Its view of the ML model as an agent acting within an environment, allows for
learning by trial and error and therefore reasoning beyond human expert
knowledge.
RL is a quickly evolving field with new algorithms and applications being
developed constantly.
Therefore this course will begin with teaching the mathematical foundations of RL
and give an overview over the field's development up until today.
At the end of the lecture you will be able to understand the current state of RL
research as well as reason about the theoretical foundations of different RL
approaches.
Via the accompanying exercises you will be introduced to implementing several RL
algorithms as well as the general RL pipeline, including learning environments,
agent evaluation and hyperparameter settings.
At the end of the semester you will apply your new skills to an interesting RL project of your choice.
Requirements
We strongly recommend that you know the foundations of
- AI
- Machine Learning
- Deep Learning
in order to attend the course.
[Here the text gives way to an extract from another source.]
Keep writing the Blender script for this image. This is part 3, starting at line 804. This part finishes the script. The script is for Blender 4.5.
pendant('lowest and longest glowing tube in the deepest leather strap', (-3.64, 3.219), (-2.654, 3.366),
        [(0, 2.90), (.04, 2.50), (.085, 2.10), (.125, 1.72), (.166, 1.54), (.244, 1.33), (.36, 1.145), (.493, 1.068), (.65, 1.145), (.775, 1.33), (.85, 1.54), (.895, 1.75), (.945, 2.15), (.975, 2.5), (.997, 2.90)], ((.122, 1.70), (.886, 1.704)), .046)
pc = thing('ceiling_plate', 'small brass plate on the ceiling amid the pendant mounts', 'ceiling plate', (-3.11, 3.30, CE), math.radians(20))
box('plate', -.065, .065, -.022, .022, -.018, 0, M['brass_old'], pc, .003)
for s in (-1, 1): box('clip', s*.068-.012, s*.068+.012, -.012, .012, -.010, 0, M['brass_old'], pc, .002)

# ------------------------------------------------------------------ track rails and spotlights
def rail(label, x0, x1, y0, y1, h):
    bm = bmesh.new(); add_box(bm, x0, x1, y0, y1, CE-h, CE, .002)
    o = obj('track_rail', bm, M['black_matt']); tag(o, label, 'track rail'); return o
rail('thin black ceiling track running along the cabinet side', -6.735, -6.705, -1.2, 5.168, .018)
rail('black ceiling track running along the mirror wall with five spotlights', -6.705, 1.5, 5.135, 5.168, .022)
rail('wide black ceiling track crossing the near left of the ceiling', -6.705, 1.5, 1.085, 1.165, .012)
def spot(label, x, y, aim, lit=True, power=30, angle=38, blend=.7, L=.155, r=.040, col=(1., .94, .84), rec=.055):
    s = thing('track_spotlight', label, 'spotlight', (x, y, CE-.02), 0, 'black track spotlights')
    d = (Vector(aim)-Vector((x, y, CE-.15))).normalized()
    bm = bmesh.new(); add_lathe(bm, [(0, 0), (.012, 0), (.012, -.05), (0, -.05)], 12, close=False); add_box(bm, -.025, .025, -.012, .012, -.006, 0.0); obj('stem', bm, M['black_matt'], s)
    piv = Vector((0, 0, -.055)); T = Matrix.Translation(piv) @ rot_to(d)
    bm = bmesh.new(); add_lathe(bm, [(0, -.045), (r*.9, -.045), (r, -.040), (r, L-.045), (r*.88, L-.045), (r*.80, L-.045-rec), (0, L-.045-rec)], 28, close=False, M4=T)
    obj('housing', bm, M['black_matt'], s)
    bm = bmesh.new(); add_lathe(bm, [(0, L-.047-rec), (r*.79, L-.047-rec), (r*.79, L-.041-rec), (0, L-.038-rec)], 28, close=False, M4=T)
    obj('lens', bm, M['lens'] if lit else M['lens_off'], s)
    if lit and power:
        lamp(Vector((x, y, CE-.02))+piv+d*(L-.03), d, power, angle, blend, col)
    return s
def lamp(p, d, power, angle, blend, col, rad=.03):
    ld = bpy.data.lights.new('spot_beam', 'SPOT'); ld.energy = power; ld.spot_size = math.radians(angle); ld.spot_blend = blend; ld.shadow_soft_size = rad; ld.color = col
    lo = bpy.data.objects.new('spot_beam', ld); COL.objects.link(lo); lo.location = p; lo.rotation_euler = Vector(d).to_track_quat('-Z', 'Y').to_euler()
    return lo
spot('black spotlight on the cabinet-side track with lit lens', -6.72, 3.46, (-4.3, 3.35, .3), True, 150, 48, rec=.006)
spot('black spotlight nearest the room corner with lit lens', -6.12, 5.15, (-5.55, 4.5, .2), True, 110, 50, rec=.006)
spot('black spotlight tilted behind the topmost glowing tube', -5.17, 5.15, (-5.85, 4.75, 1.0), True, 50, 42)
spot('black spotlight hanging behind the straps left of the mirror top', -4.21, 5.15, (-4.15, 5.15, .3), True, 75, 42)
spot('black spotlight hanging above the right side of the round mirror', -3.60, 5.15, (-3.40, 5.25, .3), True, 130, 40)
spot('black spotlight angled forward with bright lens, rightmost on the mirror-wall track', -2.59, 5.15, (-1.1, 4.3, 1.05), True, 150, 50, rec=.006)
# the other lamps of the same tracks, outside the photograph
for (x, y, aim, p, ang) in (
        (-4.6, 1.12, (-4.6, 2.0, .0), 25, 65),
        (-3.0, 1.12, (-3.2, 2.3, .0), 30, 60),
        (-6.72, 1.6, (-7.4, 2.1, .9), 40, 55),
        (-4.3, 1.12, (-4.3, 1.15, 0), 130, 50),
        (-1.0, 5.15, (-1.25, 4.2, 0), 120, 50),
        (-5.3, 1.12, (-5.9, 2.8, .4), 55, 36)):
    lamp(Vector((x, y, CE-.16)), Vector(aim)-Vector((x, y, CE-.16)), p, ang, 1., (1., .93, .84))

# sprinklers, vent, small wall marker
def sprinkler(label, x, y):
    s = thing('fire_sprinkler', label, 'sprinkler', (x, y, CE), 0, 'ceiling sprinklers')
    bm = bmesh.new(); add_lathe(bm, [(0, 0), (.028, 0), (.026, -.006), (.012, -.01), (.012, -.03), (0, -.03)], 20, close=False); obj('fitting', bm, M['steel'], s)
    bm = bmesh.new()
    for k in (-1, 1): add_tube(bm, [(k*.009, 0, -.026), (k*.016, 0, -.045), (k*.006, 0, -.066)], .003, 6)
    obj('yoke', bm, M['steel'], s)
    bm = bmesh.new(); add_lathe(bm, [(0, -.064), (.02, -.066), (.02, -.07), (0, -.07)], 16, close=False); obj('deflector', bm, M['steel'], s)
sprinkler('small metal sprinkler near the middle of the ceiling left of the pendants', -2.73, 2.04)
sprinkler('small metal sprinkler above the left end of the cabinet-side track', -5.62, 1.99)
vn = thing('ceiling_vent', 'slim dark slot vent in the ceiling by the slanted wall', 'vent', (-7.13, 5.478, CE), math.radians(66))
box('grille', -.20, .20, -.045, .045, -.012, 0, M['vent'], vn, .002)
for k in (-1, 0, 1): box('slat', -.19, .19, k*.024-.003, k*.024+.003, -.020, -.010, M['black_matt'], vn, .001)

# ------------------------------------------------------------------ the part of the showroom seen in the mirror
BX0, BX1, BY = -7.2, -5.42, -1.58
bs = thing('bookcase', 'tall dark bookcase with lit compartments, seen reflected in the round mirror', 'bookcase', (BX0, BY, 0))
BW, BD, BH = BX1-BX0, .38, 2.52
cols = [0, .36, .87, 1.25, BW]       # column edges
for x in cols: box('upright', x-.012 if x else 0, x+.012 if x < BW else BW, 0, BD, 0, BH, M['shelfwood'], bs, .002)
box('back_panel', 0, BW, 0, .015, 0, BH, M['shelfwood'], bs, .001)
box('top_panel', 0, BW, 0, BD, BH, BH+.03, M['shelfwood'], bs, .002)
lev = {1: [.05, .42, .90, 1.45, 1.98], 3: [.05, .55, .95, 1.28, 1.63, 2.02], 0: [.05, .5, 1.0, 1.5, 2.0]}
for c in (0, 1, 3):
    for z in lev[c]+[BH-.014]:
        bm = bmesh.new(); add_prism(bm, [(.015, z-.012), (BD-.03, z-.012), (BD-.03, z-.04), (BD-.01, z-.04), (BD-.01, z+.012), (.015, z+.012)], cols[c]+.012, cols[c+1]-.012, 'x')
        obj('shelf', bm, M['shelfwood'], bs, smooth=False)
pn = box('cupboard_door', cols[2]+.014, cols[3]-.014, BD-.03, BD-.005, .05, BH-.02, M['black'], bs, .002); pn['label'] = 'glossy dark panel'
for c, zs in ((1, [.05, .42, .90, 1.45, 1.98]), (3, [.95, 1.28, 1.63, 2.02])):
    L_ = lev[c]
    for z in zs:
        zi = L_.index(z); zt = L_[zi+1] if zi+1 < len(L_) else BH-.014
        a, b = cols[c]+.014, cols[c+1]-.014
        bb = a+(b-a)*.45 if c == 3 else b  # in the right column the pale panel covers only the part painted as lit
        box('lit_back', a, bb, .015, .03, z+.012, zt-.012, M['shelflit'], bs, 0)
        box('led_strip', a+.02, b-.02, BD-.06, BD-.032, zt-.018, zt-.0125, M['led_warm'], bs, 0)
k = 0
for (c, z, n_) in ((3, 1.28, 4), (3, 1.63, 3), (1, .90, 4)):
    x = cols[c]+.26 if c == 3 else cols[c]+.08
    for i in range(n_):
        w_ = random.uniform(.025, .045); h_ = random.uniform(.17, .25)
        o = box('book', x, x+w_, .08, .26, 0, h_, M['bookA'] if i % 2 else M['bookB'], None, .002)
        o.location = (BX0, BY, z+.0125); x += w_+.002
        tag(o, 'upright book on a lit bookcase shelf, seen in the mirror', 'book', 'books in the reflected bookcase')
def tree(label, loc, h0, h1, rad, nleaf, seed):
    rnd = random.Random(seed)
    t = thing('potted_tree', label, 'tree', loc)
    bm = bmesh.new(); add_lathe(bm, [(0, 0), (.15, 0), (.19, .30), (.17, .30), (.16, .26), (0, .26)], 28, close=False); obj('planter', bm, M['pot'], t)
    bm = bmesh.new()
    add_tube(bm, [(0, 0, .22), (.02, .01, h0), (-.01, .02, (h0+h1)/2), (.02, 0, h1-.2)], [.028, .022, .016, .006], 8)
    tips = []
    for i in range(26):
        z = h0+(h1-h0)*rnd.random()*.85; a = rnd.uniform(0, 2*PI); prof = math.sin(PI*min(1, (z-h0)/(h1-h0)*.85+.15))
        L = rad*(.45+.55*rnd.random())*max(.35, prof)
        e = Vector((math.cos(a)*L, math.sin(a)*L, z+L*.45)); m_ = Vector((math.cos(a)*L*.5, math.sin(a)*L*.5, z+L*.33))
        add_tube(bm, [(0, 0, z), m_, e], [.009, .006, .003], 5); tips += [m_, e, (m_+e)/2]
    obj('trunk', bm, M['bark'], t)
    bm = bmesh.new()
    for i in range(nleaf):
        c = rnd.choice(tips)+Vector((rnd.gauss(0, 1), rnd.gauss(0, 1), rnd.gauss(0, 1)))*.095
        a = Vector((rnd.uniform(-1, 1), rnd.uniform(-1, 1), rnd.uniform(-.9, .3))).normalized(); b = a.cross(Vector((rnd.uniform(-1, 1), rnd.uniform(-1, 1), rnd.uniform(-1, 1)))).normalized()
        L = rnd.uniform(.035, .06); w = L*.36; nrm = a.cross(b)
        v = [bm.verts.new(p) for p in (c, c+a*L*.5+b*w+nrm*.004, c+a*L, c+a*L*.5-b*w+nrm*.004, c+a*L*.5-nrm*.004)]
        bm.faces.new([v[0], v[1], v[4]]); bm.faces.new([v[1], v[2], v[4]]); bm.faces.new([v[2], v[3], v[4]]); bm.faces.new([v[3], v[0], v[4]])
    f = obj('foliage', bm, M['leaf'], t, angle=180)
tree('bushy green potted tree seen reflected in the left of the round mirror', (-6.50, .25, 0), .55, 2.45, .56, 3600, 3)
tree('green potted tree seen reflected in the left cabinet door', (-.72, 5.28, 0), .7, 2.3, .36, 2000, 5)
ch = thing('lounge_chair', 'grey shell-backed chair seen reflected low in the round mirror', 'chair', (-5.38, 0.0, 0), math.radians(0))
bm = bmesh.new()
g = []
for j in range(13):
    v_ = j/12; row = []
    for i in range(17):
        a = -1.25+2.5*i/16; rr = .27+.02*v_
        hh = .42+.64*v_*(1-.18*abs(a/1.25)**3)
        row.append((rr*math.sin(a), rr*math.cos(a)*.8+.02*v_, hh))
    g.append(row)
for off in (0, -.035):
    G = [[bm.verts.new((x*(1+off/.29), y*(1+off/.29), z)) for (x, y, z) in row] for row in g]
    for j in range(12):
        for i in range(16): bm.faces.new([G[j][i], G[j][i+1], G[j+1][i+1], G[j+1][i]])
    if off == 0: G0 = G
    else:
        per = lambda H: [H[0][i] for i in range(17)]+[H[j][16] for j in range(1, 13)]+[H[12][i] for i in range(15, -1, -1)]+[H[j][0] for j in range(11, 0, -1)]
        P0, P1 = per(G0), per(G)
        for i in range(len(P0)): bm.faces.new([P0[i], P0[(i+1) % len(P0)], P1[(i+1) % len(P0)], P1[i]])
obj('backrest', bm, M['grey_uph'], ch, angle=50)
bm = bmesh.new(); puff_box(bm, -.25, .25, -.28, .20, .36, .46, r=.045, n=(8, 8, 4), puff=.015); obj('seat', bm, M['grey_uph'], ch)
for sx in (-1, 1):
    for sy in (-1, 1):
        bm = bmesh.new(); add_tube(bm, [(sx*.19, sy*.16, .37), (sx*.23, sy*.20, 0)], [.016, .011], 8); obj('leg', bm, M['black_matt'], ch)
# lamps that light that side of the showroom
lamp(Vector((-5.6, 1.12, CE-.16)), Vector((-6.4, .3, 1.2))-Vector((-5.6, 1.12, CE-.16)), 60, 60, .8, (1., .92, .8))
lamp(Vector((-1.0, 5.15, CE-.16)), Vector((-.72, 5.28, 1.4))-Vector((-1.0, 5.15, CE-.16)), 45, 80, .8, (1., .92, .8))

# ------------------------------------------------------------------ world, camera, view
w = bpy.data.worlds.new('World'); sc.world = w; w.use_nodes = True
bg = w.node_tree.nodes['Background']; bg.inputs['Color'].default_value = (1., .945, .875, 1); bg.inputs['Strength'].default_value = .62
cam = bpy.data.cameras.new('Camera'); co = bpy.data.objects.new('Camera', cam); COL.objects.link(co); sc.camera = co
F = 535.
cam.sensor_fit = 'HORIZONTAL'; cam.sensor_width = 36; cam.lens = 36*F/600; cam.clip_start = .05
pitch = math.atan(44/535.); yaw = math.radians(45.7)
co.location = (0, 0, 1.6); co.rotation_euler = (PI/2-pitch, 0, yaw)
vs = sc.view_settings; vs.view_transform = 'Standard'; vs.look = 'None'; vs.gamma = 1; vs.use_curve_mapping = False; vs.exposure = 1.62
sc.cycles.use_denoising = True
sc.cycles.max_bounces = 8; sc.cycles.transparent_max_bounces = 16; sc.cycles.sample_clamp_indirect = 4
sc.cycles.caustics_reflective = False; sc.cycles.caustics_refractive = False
You should have attended at least one other course for ML and DL in the past.
Topics
Lecture topics include:
- Markov-Decision Processes
- Value-function Approximation
- Policy Search
- Model-based RL
- Deep RL
Literature
Reinforcement Learning by Richard S. Sutton and Andrew G. Barto
Dynamics
This course as well as the exercises will be in English only.
The course will be held online with live sessions for both lecture and exercises. There will be opportunities for questions and discussion during the lecture, additionally there will be an online forum and the exercise sessions with extra examples for the current topics. Each week there will be a programming task to be completed at home in groups of up to three students. These tasks will also be discussed during the exercises. At the end of the semester, you will be free to choose a task to tackle using RL.